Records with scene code
————
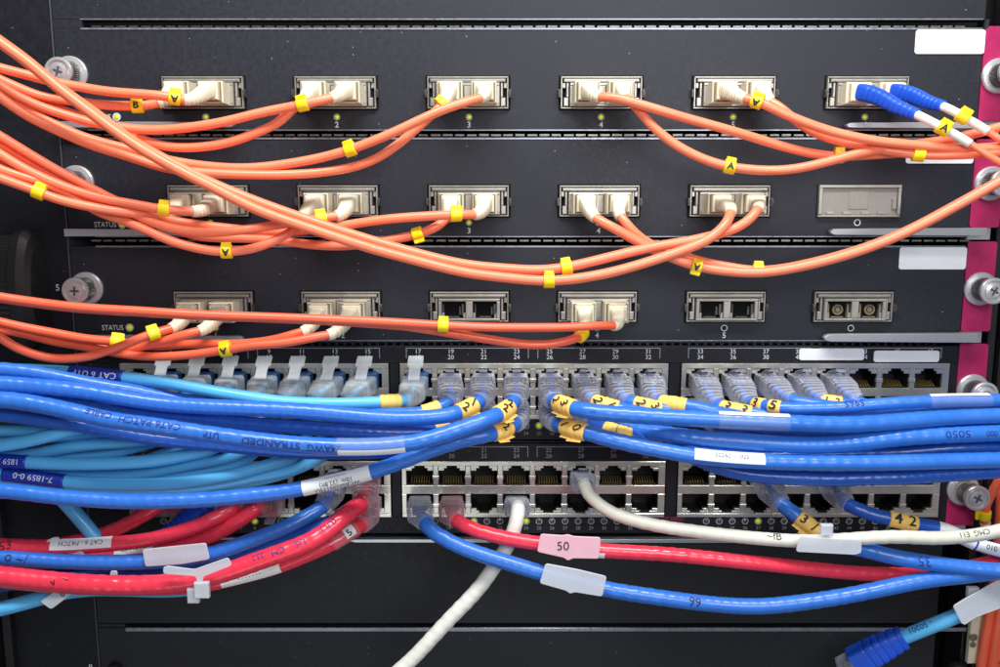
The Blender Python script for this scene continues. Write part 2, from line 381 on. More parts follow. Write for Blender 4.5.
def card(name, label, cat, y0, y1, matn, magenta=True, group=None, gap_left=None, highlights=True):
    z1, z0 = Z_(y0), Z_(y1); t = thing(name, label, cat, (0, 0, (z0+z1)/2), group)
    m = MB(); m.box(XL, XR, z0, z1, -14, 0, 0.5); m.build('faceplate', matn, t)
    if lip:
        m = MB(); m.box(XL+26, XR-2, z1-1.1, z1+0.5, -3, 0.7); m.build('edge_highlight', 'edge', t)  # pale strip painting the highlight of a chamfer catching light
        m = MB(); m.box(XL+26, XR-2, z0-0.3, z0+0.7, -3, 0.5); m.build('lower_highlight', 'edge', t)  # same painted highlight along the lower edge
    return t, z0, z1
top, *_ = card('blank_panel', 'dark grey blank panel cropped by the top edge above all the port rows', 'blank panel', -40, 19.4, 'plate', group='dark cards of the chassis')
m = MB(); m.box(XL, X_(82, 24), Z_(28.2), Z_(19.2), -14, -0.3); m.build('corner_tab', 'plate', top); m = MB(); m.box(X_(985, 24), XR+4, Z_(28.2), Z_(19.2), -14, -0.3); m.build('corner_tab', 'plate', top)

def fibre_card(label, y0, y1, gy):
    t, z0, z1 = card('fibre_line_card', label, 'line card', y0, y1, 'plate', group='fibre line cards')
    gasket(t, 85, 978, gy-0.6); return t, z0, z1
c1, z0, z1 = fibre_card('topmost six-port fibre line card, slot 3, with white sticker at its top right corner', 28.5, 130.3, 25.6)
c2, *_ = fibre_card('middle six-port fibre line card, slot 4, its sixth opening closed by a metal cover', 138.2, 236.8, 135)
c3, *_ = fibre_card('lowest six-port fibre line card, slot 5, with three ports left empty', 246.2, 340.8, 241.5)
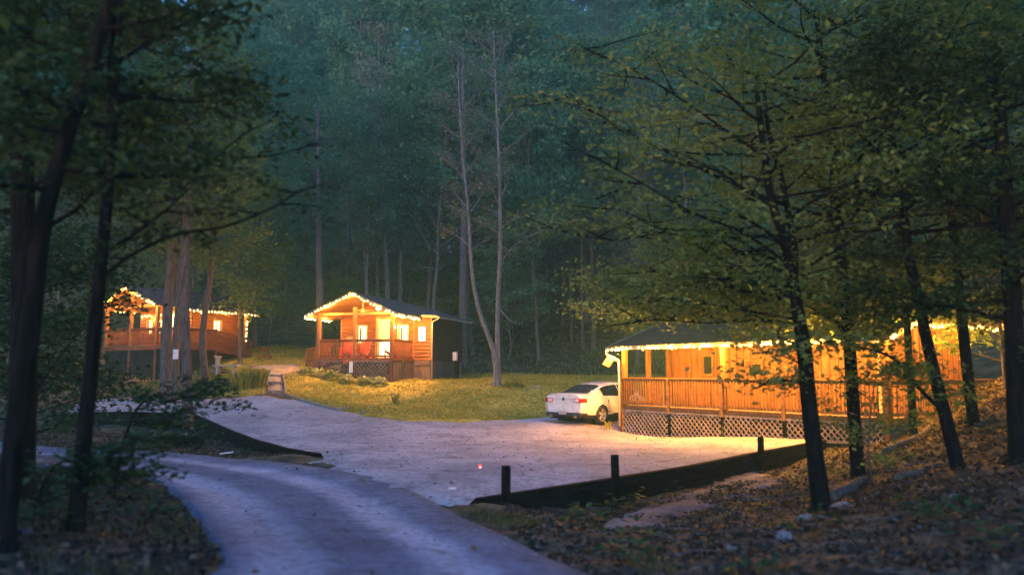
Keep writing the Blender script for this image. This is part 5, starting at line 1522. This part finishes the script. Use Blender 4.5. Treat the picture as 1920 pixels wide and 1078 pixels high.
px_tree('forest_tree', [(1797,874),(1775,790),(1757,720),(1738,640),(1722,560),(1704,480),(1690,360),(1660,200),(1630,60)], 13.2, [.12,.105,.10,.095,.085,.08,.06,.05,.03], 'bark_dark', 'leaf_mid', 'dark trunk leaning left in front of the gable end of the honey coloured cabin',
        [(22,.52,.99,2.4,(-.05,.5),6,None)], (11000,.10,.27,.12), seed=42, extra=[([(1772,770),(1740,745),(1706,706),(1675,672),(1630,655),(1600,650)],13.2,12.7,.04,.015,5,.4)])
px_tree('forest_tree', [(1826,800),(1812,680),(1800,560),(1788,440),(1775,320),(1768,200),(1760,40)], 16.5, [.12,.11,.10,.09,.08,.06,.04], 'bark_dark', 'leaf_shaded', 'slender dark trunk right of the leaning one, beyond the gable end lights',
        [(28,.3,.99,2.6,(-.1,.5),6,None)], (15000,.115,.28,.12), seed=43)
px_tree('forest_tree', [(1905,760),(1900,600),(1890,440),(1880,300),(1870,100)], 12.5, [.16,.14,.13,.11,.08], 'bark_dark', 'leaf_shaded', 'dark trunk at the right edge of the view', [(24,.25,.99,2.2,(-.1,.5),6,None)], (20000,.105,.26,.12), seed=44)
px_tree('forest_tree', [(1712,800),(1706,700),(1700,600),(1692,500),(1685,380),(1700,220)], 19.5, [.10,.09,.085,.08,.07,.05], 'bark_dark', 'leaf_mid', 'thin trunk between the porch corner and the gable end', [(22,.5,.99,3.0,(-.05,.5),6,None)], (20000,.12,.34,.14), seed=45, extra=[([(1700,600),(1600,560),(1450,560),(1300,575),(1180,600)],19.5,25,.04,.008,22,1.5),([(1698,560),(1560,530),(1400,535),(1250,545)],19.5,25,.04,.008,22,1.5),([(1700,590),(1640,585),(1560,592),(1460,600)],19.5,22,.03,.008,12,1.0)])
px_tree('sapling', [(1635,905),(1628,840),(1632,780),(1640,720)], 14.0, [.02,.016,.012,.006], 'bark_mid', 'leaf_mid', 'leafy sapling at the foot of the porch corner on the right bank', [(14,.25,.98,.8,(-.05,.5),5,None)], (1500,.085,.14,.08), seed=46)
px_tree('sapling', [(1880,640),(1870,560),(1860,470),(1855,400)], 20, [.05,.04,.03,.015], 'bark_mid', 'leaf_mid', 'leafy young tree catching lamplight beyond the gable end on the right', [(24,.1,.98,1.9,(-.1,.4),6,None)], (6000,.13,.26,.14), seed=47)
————
Using the data above, write out every line exactly, leaving the images behind.

The Blender Python script for this scene continues. Write part 2, from line 381 on. More parts follow. Write for Blender 4.5.
def card(name, label, cat, y0, y1, matn, magenta=True, group=None, gap_left=None, highlights=True):
    z1, z0 = Z_(y0), Z_(y1); t = thing(name, label, cat, (0, 0, (z0+z1)/2), group)
    m = MB(); m.box(XL, XR, z0, z1, -14, 0, 0.5); m.build('faceplate', matn, t)
    if lip:
        m = MB(); m.box(XL+26, XR-2, z1-1.1, z1+0.5, -3, 0.7); m.build('edge_highlight', 'edge', t)  # pale strip painting the highlight of a chamfer catching light
        m = MB(); m.box(XL+26, XR-2, z0-0.3, z0+0.7, -3, 0.5); m.build('lower_highlight', 'edge', t)  # same painted highlight along the lower edge
    return t, z0, z1
top, *_ = card('blank_panel', 'dark grey blank panel cropped by the top edge above all the port rows', 'blank panel', -40, 19.4, 'plate', group='dark cards of the chassis')
m = MB(); m.box(XL, X_(82, 24), Z_(28.2), Z_(19.2), -14, -0.3); m.build('corner_tab', 'plate', top); m = MB(); m.box(X_(985, 24), XR+4, Z_(28.2), Z_(19.2), -14, -0.3); m.build('corner_tab', 'plate', top)

def fibre_card(label, y0, y1, gy):
    t, z0, z1 = card('fibre_line_card', label, 'line card', y0, y1, 'plate', group='fibre line cards')
    gasket(t, 85, 978, gy-0.6); return t, z0, z1
c1, z0, z1 = fibre_card('topmost six-port fibre line card, slot 3, with white sticker at its top right corner', 28.5, 130.3, 25.6)
c2, *_ = fibre_card('middle six-port fibre line card, slot 4, its sixth opening closed by a metal cover', 138.2, 236.8, 135)
c3, *_ = fibre_card('lowest six-port fibre line card, slot 5, with three ports left empty', 246.2, 340.8, 241.5)
Keep writing the Blender script for this image. This is part 5, starting at line 1522. This part finishes the script. Use Blender 4.5. Treat the picture as 1920 pixels wide and 1078 pixels high.
px_tree('forest_tree', [(1797,874),(1775,790),(1757,720),(1738,640),(1722,560),(1704,480),(1690,360),(1660,200),(1630,60)], 13.2, [.12,.105,.10,.095,.085,.08,.06,.05,.03], 'bark_dark', 'leaf_mid', 'dark trunk leaning left in front of the gable end of the honey coloured cabin',
        [(22,.52,.99,2.4,(-.05,.5),6,None)], (11000,.10,.27,.12), seed=42, extra=[([(1772,770),(1740,745),(1706,706),(1675,672),(1630,655),(1600,650)],13.2,12.7,.04,.015,5,.4)])
px_tree('forest_tree', [(1826,800),(1812,680),(1800,560),(1788,440),(1775,320),(1768,200),(1760,40)], 16.5, [.12,.11,.10,.09,.08,.06,.04], 'bark_dark', 'leaf_shaded', 'slender dark trunk right of the leaning one, beyond the gable end lights',
        [(28,.3,.99,2.6,(-.1,.5),6,None)], (15000,.115,.28,.12), seed=43)
px_tree('forest_tree', [(1905,760),(1900,600),(1890,440),(1880,300),(1870,100)], 12.5, [.16,.14,.13,.11,.08], 'bark_dark', 'leaf_shaded', 'dark trunk at the right edge of the view', [(24,.25,.99,2.2,(-.1,.5),6,None)], (20000,.105,.26,.12), seed=44)
px_tree('forest_tree', [(1712,800),(1706,700),(1700,600),(1692,500),(1685,380),(1700,220)], 19.5, [.10,.09,.085,.08,.07,.05], 'bark_dark', 'leaf_mid', 'thin trunk between the porch corner and the gable end', [(22,.5,.99,3.0,(-.05,.5),6,None)], (20000,.12,.34,.14), seed=45, extra=[([(1700,600),(1600,560),(1450,560),(1300,575),(1180,600)],19.5,25,.04,.008,22,1.5),([(1698,560),(1560,530),(1400,535),(1250,545)],19.5,25,.04,.008,22,1.5),([(1700,590),(1640,585),(1560,592),(1460,600)],19.5,22,.03,.008,12,1.0)])
px_tree('sapling', [(1635,905),(1628,840),(1632,780),(1640,720)], 14.0, [.02,.016,.012,.006], 'bark_mid', 'leaf_mid', 'leafy sapling at the foot of the porch corner on the right bank', [(14,.25,.98,.8,(-.05,.5),5,None)], (1500,.085,.14,.08), seed=46)
px_tree('sapling', [(1880,640),(1870,560),(1860,470),(1855,400)], 20, [.05,.04,.03,.015], 'bark_mid', 'leaf_mid', 'leafy young tree catching lamplight beyond the gable end on the right', [(24,.1,.98,1.9,(-.1,.4),6,None)], (6000,.13,.26,.14), seed=47)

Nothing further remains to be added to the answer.